Doctorow introduced his post: "To the extent possible under law, Cory Doctorow has waived all copyright and related or neighboring rights to 'RIP, Aaron Swartz.'" A sample:
I met Aaron when he was 14 or 15. He was working on XML stuff (he co-wrote the RSS specification when he was 14) and came to San Francisco often, and would stay with Lisa Rein, a friend of mine who was also an XML person and who took care of him and assured his parents he had adult supervision. In so many ways, he was an adult, even then, with a kind of intense, fast intellect that really made me feel like he was part and parcel of the Internet society, like he belonged in the place where your thoughts are what matter, and not who you are or how old you are.
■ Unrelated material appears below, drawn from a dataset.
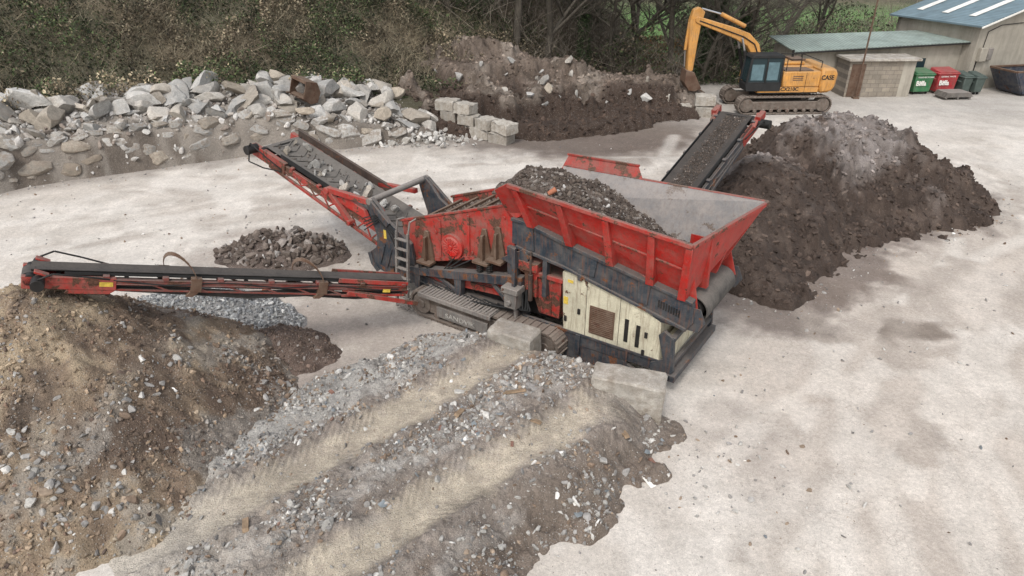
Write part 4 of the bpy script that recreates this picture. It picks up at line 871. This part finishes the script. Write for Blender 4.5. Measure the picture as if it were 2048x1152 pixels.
for sg in (-1,1): part('drive_motor',['dark'],lambda b:(b.tube((L-.1,sg*.29,-.05),(L-.1,sg*.53,-.05),.10,16),b.path([(L-.1,sg*.5,.05),(L-.3,sg*.5,.16),(L-.7,sg*.42,.10),(L-1.1,sg*.34,.02)],.018,6)),parent=C,xf=fx)
part('return_belt',['belt'],lambda b:[b.hexa([(L*.16*i,-.17,z0),(L*.16*i,.17,z0),(L*.16*i,.17,z0+.012),(L*.16*i,-.17,z0+.012),(L*.16*(i+1),-.17,z1),(L*.16*(i+1),.17,z1),(L*.16*(i+1),.17,z1+.012),(L*.16*(i+1),-.17,z1+.012)]) for i,z0,z1 in ((0,-.24,-.36),(1,-.36,-.31),(2,-.31,-.38),(3,-.38,-.32),(4,-.32,-.27),(5,-.27,-.18))],parent=C,xf=fx,bevel=0)
# right side conveyor
h0=W2M(2.2,13.55,1.15); h1=W2M(6.15,18.7,3.36)
C2,fx2,L2=conveyor('side_conveyor',h0,h1,1.06,'blue','blackbelt','dark side conveyor rising to the soil heap',railh=.2)
h=.53
for sg in (-1,1):
    def f(b):
        b.box((L2-.9,sg*h-.05,-.3),(L2+.15,sg*h+.06,.0)); b.beam((L2-.3,sg*(h+.05),-.05),(L2+.1,sg*(h+.05),.15),.12,.05)
        y0,y1=(h+.02,h+.16) if sg>0 else (-h-.16,-h-.02); b.prism([(L2-.1,-.1),(L2+.28,-.05),(L2+.28,.14),(L2-.1,.16)],y0,y1)
    part('head_frame',['redworn'],f,parent=C2,xf=fx2)
    part('support_beam',['blue'],lambda b:(b.beam((1.0,sg*(h+.02),-.55),(L2-.9,sg*(h+.02),-.28),.06,.10),[b.beam((1.3+i*.9,sg*(h+.02),-.5+i*.05),(1.6+i*.9,sg*(h+.02),-.15),.04,.06) for i in range(5)]),parent=C2,xf=fx2)
part('drive_motor',['dark'],lambda b:(b.tube((L2-.05,-.95,-.05),(L2-.05,-.6,-.05),.12,16),b.path([(L2-.1,-.8,.05),(L2-.3,-.85,.2),(L2-.6,-.75,.1),(L2-.9,-.6,-.05)],.022,6)),parent=C2,xf=fx2)
fw2,_=frame(h0,h1,xf=lambda p:M2W(*p))
# tail conveyor
C3,fx3,L3=conveyor('tail_conveyor',(6.7,.92,1.32),(11.6,.92,2.78),1.26,'redworn','belt','wide red tail conveyor carrying oversize stone',cleats=True,railh=.2,skirt=False)
h=.63
for sg in (-1,1):
    def f(b):
        b.beam((.5,sg*(h+.03),-.5),(L3-.3,sg*(h+.03),-.28),.06,.09)
        for i in range(9): u=.6+i*.5; b.beam((u,sg*(h+.03),-.5+.04*i),(u+.25,sg*(h+.03),-.1),.03,.04); b.beam((u+.25,sg*(h+.03),-.1),(u+.5,sg*(h+.03),-.46+.04*i),.03,.04)
        b.box((L3-.9,sg*h-.06,-.26),(L3+.35,sg*h+.06,.06))
    part('lattice_frame',['redworn'],f,parent=C3,xf=fx3,bevel=.006)
def f(b):
    b.prism([(1.2,-.0),(1.4,.22),(2.0,.26),(2.3,.1),(2.3,0)],h-.02,h+.08)
    b.beam((2.6,h+.1,.18),(1.0,h+.1,.62),.12,.14); b.beam((2.65,h+.1,.2),(1.7,h+.1,-.35),.12,.13); b.tube((2.6,h,.16),(2.6,h+.2,.16),.09,12); b.tube((1.75,h,-.3),(1.75,h+.22,-.3),.07,12)
    b.beam((1.05,h+.1,.62),(.75,h+.15,.55),.1,.1)
part('support_arm',['red'],f,parent=C3,xf=fx3,bevel=.01)
part('support_arm',['red'],lambda b:(b.beam((2.2,-h-.05,.1),(1.0,-h-.05,.52),.12,.12),b.beam((2.2,-h-.05,.1),(2.9,-h-.05,-.1),.1,.12)),parent=C3,xf=fx3,bevel=.01)
def f(b):
    b.box((1.7,-.65,.0),(L3+.1,-.62,.24)); b.box((1.7,-.68,.22),(L3+.1,-.60,.26)); 
    for i in range(6): b.box((2+i*.55,-.71,-.05),(2.06+i*.55,-.65,.24))
part('side_board',['darkrust'],f,parent=C3,xf=fx3,bevel=.003)
part('belt_skirt',['black'],lambda b:b.box((.5,.55,.03),(L3-.6,.57,.17)),parent=C3,xf=fx3,bevel=0)
part('drive_motor',['dark'],lambda b:(b.tube((L3+.2,.66,0),(L3+.2,1.0,0),.12,16),b.path([(L3+.2,.9,.1),(L3+.1,.95,.25),(L3-.4,.85,.05),(L3-.8,.7,-.15)],.02,6),b.path([(L3+.2,.9,-.1),(L3+.15,.95,-.3),(L3-.3,.85,-.3),(L3-.8,.7,-.2)],.02,6)),parent=C3,xf=fx3)
fw3,_=frame((6.7,.92,1.32),(11.6,.92,2.78),xf=lambda p:M2W(*p))
for i in range(26):
    u=rnd.uniform(.8,L3-.1); v=rnd.uniform(-.42,.42); s_=rnd.choice([.06,.08,.10,.13,.16]) if i else .26
    if i==0: u,v=1.9,.05
    p=fw3((u,v,.07+s_*.4)); boulder(*p,s_,s_*.85,s_,(rnd.random()*3,rnd.random()*3,rnd.random()*3),'lump of broken stone riding the conveyor belt','stones on the tail conveyor',i,name='stone_lump',cat='stone')
P=np.array([fw3((rng.uniform(.6,L3),rng.uniform(-.40,.40),.06)) for _ in range(160)]); scatter('belt_debris',P,powsize(len(P),.012,.06,3),pal(len(P),[(.07,.055,.045),(.13,.11,.095)]),'dirt crumbs on the tail conveyor belt')
P=np.array([fw2((rng.uniform(.8,L2),rng.uniform(-.34,.34),.055)) for _ in range(6500)]); scatter('conveyed_soil',P,powsize(len(P),.010,.035,3),pal(len(P),[(.07,.055,.045),(.11,.085,.07),(.2,.17,.15)],[5,3,.6]),'dark soil riding the side conveyor belt')
P=np.array([M2W(s_,l_,2.83-(s_-3.7)*.332) for s_,l_ in zip(rng.uniform(3.7,6.5,2600),rng.uniform(.15,1.88,2600))]); scatter('screened_soil',P,powsize(len(P),.012,.06,3),pal(len(P),[(.10,.075,.06),(.16,.13,.11)]),'soil crumbs lying on the screen deck')
P=np.array([M2W(s_,l_,.69) for s_,l_ in zip(rng.uniform(3.8,5.7,500),rng.uniform(-.48,-.05,500))]); scatter('catwalk_dirt',P,powsize(len(P),.008,.035,3),pal(len(P),[(.2,.17,.14),(.3,.27,.24)]),'dirt crumbs on the catwalk')
# hopper load
def hl(s_,l_): 
    z=2.52+1.00*ss(.1,3.1,s_)-.24*((l_-.6)/1.15)**2+(fbm(s_*2.5,l_*2.5,4,2)-.5)*.28; return z
sg=np.arange(.0,3.9,.045); lg=np.arange(-.32,2.35,.045); Sg,Lg=np.meshgrid(sg,lg,indexing='ij')
Zg=hl(Sg,Lg); lim_n=-.40+(3.55-Zg)*.62; Lc=np.maximum(Lg,lim_n+.05)
Xw=OX+Sg*A0+Lc*L0; Yw=OY+Sg*A1+Lc*L1; nn=fbm(Sg*3,Lg*3,4,5); Cg=mixc(np.ones(Sg.shape+(3,))*np.array((.12,.093,.077)),(.06,.045,.036),ss(.4,.6,nn))
n_,m_=Sg.shape; I=np.arange(n_*m_).reshape(n_,m_); F=np.stack([I[:-1,:-1],I[1:,:-1],I[1:,1:],I[:-1,1:]],-1).reshape(-1,4)[:,::-1]
mk('hopper_load',npmesh('hopper_load',np.stack([Xw,Yw,Zg],-1).reshape(-1,3),F,Cg.reshape(-1,3),True),[M['soil']],kind='stuff',label='earth and rubble filling the feed hopper')
n=6500; s1=rng.uniform(.2,3.8,n); l1=rng.uniform(-.2,2.1,n); z1=hl(s1,l1); l1=np.maximum(l1,-.33+(3.55-z1)*.62); P=np.stack([OX+s1*A0+l1*L0,OY+s1*A1+l1*L1,z1],-1)
scatter('hopper_stones',P,powsize(n,.012,.085,3.8),pal(n,[(.11,.088,.072),(.07,.053,.043),(.20,.175,.155),(.38,.36,.34)],[5,5,2,.3]),'stones and clods in the feed hopper','m')
b=MB(); b.tube((0,0,0),(.14,0,.09),.045,14,r2=.055); o=b.build('clay_pipe',['clay'],bevel=0,label='broken orange clay pipe lying in the hopper',category='pipe'); o.location=M2W(2.7,.0,3.50)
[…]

But he was also unmistakably a kid then, too. He would only eat white food. We'd go to a Chinese restaurant and he'd order steamed rice. I suggested that he might be a supertaster and told him how to check it out, and he did, and decided that he was. We had a good talk about the stomach problems he faced and about how he would need to be careful because supertasters have a tendency to avoid "bitter" vegetables and end up deficient in fibre and vitamins. He immediately researched the hell out of the subject, figured out a strategy for eating better, and sorted it. The next time I saw him (in Chicago, where he lived -- he took the El a long way from the suburbs to sit down and chat with me about distributed hash caching), he had a whole program in place.I introduced him to Larry Lessig, and he was active in the original Creative Commons technical team, and became very involved in technology-freedom issues. Aaron had powerful, deeply felt ideals, but he was also always an impressionable young man, someone who often found himself moved by new passions. He always seemed somehow in search of mentors, and none of those mentors ever seemed to match the impossible standards he held them (and himself) to.
This was cause for real pain and distress for Aaron, and it was the root of his really unfortunate pattern of making high-profile, public denunciations of his friends and mentors. And it's a testament to Aaron's intellect, heart, and friendship that he was always forgiven for this.